(TO BE DONE): List each line in which the string "part" appears.

__________

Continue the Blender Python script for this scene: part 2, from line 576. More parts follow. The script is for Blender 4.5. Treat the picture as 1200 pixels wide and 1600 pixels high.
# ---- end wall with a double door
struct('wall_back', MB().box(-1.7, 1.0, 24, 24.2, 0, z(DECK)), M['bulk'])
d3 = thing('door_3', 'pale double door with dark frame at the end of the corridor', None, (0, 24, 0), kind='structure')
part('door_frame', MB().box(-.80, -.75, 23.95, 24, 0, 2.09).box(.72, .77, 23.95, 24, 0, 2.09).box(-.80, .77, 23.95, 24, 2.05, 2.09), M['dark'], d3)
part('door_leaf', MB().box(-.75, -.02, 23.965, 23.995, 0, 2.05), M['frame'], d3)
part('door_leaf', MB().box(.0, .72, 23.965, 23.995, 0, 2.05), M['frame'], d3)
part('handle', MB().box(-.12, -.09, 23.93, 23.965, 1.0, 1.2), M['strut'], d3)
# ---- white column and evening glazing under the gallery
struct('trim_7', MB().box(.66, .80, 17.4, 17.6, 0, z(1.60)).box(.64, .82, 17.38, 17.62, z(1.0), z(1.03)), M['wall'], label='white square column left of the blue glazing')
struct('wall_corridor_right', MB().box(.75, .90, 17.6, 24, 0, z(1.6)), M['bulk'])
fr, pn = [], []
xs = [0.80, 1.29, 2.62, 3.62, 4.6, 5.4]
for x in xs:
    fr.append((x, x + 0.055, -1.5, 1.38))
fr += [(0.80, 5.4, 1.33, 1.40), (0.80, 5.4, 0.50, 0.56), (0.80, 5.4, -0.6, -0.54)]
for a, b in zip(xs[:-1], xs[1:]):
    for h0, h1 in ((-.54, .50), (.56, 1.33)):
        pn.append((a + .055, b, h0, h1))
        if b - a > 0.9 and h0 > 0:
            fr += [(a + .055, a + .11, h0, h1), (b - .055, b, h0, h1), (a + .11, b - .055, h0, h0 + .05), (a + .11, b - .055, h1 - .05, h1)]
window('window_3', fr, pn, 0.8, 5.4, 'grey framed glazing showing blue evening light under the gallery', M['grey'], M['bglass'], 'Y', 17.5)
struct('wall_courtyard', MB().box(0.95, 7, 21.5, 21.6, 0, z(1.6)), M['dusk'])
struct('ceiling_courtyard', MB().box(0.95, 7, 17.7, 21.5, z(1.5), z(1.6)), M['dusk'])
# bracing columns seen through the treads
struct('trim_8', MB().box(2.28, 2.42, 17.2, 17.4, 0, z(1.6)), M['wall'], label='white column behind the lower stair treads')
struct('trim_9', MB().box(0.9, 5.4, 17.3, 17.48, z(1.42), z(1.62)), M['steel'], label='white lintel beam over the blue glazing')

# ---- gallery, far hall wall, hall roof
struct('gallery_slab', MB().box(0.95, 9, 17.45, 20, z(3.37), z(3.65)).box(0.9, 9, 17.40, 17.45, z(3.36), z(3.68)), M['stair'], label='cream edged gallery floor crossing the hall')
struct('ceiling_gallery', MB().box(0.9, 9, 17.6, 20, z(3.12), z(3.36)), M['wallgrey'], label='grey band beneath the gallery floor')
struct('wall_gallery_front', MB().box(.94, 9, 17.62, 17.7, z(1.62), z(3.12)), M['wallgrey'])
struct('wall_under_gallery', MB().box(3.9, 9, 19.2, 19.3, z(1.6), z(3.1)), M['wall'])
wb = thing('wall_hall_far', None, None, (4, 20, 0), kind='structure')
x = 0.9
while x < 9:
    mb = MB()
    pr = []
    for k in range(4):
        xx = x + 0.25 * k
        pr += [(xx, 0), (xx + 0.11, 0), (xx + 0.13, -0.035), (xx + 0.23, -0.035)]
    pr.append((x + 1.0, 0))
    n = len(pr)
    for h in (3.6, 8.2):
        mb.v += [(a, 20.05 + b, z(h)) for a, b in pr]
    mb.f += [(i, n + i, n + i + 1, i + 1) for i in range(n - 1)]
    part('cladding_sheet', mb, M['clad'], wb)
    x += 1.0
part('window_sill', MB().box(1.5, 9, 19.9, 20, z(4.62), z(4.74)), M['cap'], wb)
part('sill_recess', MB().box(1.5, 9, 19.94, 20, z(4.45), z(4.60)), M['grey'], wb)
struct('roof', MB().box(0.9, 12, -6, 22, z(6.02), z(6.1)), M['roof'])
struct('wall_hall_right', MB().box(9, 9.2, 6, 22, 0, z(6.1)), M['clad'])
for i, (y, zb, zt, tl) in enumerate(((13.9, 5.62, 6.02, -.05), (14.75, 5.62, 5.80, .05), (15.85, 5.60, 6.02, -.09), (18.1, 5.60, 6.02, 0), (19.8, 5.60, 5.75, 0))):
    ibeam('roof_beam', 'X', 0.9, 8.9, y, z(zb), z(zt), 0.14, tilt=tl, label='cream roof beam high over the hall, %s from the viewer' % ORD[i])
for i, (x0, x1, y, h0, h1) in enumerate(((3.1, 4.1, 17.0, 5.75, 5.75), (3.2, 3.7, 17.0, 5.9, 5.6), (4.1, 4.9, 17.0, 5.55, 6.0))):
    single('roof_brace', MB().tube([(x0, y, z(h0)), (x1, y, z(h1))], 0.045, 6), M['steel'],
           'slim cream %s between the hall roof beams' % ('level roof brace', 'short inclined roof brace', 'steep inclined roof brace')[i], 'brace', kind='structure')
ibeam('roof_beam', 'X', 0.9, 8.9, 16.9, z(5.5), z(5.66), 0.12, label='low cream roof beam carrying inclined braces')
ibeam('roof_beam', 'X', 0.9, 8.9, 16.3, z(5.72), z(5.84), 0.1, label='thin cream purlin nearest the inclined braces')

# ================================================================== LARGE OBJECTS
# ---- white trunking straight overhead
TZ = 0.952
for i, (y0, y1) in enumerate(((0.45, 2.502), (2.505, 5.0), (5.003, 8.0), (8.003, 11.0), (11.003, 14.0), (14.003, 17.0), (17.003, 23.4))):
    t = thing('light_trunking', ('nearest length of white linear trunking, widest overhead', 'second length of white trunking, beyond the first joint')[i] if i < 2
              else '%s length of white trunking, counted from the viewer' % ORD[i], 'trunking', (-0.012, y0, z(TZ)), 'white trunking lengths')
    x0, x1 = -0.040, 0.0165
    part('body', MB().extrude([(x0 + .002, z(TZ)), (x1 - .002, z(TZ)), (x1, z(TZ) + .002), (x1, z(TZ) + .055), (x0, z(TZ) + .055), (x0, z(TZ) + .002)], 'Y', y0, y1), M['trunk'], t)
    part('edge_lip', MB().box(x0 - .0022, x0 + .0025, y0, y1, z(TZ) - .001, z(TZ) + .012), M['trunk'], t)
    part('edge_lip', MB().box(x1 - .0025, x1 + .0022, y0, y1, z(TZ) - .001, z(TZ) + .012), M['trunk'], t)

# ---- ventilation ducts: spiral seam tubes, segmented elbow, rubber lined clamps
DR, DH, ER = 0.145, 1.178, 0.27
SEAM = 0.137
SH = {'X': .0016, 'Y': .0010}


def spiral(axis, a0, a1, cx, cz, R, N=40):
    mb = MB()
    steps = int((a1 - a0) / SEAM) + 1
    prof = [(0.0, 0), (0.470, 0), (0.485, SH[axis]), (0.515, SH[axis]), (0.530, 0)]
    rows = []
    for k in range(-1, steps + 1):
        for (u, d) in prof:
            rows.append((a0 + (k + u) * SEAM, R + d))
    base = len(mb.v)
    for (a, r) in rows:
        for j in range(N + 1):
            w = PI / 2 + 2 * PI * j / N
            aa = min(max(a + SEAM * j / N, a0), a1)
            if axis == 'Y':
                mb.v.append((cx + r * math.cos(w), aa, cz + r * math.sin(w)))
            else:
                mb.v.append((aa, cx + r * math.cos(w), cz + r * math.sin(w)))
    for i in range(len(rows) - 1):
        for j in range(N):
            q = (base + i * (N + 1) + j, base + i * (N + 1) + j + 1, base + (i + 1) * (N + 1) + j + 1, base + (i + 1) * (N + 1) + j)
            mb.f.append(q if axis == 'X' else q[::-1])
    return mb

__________

(CORRECT RESULT):
Continue the Blender Python script for this scene: part 2, from line 576. More parts follow. The script is for Blender 4.5. Treat the picture as 1200 pixels wide and 1600 pixels high.
part('door_frame', MB().box(-.80, -.75, 23.95, 24, 0, 2.09).box(.72, .77, 23.95, 24, 0, 2.09).box(-.80, .77, 23.95, 24, 2.05, 2.09), M['dark'], d3)
part('door_leaf', MB().box(-.75, -.02, 23.965, 23.995, 0, 2.05), M['frame'], d3)
part('door_leaf', MB().box(.0, .72, 23.965, 23.995, 0, 2.05), M['frame'], d3)
part('handle', MB().box(-.12, -.09, 23.93, 23.965, 1.0, 1.2), M['strut'], d3)
    part('cladding_sheet', mb, M['clad'], wb)
part('window_sill', MB().box(1.5, 9, 19.9, 20, z(4.62), z(4.74)), M['cap'], wb)
part('sill_recess', MB().box(1.5, 9, 19.94, 20, z(4.45), z(4.60)), M['grey'], wb)
    part('body', MB().extrude([(x0 + .002, z(TZ)), (x1 - .002, z(TZ)), (x1, z(TZ) + .002), (x1, z(TZ) + .055), (x0, z(TZ) + .055), (x0, z(TZ) + .002)], 'Y', y0, y1), M['trunk'], t)
    part('edge_lip', MB().box(x0 - .0022, x0 + .0025, y0, y1, z(TZ) - .001, z(TZ) + .012), M['trunk'], t)
    part('edge_lip', MB().box(x1 - .0025, x1 + .0022, y0, y1, z(TZ) - .001, z(TZ) + .012), M['trunk'], t)